Here you can play with the figures in the painting, freely creating variations on the original work, but you can also practice your compositional skills by working on some of the exercises suggested.


It’s possible to drag the figures with your mouse, the movement buttons or the arrow keys on your keyboard, using the Space bar to change your selection. To find out about the other buttons, press ? for help and then… enjoy yourself.

Challenge 1  See example


Use button 4 (see Help ?) to hide the figures of the soldiers and the protagonist. Arrange the three dead bodies in the foreground such that they become the protagonists of the composition, using the commands “Move” (2), “Flip” (3) “Conceal” (4) and “Brightness” (5).

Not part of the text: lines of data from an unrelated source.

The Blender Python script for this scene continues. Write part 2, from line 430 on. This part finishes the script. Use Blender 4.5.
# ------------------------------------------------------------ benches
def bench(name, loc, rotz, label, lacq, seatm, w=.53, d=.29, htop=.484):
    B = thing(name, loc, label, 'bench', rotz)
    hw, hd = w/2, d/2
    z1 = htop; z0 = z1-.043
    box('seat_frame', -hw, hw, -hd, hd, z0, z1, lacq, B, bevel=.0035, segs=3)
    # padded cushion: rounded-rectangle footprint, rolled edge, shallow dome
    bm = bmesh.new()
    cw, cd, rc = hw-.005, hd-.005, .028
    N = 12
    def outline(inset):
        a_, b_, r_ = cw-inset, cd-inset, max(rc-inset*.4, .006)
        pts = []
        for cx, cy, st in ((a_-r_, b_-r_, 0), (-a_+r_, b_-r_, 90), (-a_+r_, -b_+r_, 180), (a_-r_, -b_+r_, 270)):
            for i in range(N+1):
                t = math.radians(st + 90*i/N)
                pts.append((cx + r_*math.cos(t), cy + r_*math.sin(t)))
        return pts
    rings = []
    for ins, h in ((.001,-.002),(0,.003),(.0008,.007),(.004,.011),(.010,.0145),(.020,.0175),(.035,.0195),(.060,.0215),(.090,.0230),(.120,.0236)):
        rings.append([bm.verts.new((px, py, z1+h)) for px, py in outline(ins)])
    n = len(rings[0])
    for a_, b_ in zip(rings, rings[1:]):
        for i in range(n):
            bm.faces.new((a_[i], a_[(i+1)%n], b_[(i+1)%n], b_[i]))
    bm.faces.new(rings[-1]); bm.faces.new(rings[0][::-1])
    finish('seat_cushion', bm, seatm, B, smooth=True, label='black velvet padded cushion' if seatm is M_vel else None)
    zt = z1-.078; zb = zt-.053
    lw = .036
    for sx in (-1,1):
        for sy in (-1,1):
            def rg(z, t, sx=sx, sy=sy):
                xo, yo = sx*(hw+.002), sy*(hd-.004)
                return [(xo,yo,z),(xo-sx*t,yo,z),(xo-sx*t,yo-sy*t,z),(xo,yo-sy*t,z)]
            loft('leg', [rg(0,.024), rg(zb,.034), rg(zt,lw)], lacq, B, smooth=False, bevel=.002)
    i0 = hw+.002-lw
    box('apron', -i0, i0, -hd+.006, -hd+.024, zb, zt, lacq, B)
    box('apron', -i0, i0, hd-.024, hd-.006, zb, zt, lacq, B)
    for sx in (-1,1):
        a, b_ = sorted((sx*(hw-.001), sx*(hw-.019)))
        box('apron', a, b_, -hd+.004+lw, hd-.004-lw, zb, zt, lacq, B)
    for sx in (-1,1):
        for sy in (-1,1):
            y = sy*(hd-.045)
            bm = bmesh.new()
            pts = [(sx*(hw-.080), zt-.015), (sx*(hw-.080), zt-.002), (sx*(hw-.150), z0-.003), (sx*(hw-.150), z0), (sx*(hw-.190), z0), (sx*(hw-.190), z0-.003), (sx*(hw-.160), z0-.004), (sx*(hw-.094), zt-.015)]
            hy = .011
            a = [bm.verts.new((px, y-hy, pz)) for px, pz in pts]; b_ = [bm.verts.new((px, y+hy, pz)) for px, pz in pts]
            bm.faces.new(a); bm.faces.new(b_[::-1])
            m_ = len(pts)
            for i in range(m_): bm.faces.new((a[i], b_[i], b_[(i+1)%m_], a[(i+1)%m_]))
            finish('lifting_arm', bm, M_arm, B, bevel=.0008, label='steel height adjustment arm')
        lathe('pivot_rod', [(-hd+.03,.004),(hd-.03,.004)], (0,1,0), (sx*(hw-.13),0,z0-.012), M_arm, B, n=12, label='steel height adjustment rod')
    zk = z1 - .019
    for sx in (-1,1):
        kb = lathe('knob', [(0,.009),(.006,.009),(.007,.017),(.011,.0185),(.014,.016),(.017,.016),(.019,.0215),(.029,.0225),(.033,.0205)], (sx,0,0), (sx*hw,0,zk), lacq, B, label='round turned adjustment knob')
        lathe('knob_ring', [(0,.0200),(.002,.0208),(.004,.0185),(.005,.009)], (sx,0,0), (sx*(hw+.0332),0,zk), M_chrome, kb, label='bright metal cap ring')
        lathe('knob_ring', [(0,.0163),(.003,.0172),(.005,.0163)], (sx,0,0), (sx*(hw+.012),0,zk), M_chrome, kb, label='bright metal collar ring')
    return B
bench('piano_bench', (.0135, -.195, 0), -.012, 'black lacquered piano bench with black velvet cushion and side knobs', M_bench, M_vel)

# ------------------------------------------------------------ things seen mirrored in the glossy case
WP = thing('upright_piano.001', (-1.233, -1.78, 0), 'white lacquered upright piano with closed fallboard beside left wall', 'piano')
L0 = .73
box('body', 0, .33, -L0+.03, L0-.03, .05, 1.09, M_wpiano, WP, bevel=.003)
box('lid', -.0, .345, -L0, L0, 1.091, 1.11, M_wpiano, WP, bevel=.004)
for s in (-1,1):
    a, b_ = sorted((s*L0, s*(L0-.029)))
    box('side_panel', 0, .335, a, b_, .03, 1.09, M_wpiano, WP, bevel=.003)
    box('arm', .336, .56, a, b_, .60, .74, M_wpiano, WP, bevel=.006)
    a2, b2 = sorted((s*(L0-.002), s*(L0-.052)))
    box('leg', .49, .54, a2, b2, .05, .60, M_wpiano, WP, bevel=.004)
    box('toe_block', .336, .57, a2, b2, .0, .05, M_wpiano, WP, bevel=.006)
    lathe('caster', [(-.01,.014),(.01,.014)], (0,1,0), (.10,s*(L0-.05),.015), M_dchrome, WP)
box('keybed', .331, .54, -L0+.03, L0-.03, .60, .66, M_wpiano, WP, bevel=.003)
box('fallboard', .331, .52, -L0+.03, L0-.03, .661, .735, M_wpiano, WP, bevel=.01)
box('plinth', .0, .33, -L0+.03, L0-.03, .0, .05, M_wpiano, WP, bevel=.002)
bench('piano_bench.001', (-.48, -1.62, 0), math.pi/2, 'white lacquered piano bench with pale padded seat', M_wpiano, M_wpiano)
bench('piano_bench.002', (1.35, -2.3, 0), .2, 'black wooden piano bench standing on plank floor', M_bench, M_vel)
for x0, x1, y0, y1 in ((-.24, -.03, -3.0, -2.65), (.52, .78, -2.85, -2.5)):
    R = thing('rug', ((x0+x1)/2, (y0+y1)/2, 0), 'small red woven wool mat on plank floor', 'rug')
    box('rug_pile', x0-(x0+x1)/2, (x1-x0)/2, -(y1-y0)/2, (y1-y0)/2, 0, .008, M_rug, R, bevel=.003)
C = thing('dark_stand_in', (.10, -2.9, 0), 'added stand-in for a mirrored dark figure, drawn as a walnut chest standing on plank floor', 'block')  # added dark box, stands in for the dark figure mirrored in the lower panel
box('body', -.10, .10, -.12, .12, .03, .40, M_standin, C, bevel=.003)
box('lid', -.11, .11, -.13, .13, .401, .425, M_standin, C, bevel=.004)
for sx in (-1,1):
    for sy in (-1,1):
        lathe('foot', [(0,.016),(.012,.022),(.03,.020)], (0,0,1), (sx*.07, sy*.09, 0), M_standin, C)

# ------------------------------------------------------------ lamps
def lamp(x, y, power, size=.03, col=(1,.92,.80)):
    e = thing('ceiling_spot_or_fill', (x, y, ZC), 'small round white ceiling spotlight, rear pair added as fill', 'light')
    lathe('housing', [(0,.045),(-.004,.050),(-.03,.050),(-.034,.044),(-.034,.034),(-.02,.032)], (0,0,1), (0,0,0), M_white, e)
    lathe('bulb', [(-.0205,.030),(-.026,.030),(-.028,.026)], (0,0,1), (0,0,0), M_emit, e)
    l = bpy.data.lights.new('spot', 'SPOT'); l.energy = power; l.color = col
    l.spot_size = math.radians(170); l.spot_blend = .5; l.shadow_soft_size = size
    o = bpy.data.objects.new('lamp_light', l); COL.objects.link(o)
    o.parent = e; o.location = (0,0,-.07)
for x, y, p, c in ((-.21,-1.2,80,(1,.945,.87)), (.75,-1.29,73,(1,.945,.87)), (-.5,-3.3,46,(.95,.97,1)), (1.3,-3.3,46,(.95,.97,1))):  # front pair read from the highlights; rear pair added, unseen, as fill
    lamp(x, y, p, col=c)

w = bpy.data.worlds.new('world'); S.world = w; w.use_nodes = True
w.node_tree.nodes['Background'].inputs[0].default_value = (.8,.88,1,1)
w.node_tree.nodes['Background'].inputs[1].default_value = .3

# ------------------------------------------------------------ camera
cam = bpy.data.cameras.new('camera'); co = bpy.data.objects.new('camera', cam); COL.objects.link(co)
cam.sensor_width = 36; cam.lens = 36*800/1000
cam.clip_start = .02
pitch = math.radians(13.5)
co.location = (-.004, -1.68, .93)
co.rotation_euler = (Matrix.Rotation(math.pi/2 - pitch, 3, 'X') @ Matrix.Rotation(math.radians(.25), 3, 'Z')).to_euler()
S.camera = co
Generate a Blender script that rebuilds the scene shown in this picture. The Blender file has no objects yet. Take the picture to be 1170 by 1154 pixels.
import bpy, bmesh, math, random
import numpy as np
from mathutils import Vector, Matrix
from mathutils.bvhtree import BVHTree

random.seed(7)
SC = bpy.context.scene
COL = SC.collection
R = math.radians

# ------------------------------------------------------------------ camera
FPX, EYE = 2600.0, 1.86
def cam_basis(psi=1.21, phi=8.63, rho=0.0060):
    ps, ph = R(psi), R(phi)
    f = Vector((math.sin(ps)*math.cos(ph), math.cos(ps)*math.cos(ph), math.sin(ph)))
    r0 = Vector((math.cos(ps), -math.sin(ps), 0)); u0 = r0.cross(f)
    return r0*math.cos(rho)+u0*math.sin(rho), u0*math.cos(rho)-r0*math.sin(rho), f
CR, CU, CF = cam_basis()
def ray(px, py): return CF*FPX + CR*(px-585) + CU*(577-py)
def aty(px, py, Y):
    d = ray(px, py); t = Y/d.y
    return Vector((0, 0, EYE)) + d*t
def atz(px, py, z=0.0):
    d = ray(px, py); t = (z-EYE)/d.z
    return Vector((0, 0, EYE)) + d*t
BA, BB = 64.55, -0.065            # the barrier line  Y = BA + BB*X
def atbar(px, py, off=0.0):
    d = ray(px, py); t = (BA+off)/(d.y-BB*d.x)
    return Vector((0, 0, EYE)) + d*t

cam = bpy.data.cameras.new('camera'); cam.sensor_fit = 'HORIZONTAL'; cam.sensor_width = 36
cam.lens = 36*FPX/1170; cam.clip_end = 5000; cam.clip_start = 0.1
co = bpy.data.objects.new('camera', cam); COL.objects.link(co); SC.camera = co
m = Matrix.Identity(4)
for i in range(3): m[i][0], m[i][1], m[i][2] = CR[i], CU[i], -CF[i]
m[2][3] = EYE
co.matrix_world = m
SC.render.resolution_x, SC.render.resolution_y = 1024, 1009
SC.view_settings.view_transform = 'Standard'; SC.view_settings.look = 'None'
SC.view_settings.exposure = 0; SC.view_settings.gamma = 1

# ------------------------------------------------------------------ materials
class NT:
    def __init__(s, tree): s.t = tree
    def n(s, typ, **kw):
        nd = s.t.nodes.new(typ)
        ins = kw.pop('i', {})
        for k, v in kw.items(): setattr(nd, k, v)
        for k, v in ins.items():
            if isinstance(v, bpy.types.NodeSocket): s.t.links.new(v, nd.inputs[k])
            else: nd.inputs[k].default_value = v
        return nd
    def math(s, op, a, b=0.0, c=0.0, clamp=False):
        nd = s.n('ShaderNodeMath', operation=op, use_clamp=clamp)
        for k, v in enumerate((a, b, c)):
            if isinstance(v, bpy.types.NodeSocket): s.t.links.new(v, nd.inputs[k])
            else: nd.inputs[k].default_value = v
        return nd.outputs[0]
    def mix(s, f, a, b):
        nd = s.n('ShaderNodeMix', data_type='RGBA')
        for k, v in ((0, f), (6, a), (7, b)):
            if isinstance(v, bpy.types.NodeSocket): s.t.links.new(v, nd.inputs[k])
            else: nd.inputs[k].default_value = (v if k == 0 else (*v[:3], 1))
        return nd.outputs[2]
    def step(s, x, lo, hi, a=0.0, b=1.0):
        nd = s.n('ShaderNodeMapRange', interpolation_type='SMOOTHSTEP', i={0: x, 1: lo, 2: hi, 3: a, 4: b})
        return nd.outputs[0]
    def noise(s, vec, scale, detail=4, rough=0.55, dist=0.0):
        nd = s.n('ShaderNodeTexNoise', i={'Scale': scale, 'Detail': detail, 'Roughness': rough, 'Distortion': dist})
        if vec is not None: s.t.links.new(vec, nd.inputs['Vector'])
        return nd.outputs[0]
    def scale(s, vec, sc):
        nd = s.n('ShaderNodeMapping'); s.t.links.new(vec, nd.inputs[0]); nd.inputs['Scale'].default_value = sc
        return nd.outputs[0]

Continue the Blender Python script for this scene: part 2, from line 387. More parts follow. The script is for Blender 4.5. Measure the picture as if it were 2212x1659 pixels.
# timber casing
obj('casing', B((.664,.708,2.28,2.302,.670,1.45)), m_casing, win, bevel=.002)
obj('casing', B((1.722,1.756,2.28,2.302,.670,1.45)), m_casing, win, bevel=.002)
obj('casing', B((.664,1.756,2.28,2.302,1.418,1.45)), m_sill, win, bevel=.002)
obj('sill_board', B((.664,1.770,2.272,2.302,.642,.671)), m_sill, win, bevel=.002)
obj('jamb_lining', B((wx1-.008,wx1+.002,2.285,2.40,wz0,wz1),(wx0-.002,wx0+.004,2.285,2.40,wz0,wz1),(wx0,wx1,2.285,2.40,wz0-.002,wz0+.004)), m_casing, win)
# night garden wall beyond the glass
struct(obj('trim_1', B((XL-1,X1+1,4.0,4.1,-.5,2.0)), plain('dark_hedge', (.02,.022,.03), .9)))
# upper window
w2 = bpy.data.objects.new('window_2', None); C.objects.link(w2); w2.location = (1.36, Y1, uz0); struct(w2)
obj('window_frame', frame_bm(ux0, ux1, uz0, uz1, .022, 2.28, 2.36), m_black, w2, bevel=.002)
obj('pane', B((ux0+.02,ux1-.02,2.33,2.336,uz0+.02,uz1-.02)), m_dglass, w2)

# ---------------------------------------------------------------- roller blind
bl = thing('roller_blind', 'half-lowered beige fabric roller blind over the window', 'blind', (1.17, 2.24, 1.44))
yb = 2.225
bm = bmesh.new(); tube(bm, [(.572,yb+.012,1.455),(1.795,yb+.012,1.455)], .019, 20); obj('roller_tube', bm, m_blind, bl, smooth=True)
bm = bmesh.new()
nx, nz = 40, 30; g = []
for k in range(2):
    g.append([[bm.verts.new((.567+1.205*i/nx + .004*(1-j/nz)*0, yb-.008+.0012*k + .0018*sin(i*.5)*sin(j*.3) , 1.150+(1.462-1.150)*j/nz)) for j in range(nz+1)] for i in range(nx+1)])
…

You can also invert the background or change its tone. If you select the light, the brightness will change throughout the scene.



Challenge 2  See example


Repeat the previous exercise, but leaving only one of the bodies visible. Place the other figures (all except the soldiers and the protagonist) in the foreground as well, such that they make a geometrically defined oval, triangle or rectangle.



Challenge 3See example


Pick five or six figures and hide the rest. With these, reproduce the central theme of the work (the shooting) in a synthetic manner, such that the figures form a flattened U. If necessary, alter the brightness of the scene to heighten the contrast.



Challenge 4See example


Transform the composition into a symmetrical arrangement, with two groups of soldiers and two others of victims. Make full use of all the available tools (move, hide, flip and brightness) to arrive at a distinctive composition.



Challenge 5See example


Flip the figures of the soldiers and some of the victims, and hide the rest. Then place them behind the line of the ground, leaving only the dead bodies in the foreground. Do the rifles seem more aggressive when aiming from left to right?